● Requirement
Take each line that has the word "Python" and return it.

Scripts that build scenes:
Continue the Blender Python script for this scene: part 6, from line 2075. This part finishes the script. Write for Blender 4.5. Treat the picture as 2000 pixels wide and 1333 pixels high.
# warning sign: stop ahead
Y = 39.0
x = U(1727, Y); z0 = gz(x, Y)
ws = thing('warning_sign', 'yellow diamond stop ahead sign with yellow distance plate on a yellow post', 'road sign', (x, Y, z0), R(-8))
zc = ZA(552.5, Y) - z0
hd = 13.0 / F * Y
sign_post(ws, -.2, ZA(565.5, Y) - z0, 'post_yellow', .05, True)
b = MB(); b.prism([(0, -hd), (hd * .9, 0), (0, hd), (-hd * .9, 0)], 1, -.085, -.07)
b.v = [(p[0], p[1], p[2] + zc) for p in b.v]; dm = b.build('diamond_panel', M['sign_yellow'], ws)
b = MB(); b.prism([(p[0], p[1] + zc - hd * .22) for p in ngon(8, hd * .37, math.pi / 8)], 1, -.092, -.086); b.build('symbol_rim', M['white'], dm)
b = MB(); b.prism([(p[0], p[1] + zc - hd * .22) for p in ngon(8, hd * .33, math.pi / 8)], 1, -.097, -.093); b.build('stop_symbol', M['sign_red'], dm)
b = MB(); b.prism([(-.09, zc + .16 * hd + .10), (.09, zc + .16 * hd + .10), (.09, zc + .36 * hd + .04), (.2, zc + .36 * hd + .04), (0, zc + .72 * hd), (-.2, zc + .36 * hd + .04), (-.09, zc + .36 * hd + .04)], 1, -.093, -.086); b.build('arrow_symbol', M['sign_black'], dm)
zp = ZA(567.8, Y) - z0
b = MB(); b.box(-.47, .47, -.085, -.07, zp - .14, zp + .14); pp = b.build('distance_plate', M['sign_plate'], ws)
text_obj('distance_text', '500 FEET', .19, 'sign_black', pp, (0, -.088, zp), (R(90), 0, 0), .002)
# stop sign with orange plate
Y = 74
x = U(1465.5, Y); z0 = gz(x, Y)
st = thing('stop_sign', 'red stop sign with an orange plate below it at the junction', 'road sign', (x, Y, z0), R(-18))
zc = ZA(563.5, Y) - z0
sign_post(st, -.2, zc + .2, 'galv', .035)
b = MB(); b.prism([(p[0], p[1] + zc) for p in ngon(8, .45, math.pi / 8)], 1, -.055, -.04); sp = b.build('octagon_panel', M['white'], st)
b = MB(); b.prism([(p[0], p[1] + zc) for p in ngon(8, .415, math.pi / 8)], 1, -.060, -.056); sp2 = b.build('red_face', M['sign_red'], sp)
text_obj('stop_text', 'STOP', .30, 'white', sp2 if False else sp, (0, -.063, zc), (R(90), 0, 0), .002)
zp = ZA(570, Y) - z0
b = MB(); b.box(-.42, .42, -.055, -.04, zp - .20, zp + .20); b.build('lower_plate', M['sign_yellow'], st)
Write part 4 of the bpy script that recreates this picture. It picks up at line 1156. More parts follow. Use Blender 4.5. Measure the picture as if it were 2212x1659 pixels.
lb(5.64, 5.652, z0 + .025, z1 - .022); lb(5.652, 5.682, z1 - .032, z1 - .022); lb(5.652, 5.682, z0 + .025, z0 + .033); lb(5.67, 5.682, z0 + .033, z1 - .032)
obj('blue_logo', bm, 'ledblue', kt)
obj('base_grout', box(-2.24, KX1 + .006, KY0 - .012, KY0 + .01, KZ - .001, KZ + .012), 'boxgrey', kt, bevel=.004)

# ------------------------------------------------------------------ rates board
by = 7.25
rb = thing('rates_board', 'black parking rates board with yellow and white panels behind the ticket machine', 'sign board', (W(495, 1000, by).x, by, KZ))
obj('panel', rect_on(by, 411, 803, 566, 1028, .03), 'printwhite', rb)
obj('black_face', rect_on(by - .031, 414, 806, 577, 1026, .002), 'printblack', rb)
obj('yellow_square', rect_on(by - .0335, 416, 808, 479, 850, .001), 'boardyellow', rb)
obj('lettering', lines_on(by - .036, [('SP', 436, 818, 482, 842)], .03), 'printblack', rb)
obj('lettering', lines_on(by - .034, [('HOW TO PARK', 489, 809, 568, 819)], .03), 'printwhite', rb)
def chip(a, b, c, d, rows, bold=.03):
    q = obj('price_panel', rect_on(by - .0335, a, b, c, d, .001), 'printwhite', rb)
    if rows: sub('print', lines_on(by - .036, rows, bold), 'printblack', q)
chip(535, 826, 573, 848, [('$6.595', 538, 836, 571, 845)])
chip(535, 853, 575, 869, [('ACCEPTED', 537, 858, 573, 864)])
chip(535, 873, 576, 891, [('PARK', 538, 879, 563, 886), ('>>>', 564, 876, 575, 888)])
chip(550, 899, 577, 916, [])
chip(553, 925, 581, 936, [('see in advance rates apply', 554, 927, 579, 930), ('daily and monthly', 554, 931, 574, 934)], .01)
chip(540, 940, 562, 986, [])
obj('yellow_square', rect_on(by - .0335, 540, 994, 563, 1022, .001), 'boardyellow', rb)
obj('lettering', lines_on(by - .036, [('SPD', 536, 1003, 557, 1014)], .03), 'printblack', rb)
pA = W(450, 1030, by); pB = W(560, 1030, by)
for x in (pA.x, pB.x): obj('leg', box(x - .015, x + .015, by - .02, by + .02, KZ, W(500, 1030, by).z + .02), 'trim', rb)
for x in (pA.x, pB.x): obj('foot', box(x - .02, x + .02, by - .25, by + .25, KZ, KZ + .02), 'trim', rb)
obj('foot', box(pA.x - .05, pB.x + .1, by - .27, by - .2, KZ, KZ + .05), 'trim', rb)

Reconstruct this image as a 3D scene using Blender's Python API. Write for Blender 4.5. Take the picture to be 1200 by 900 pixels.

● Final answer
Continue the Blender Python script for this scene: part 6, from line 2075. This part finishes the script. Write for Blender 4.5. Treat the picture as 2000 pixels wide and 1333 pixels high.
Reconstruct this image as a 3D scene using Blender's Python API. Write for Blender 4.5. Take the picture to be 1200 by 900 pixels.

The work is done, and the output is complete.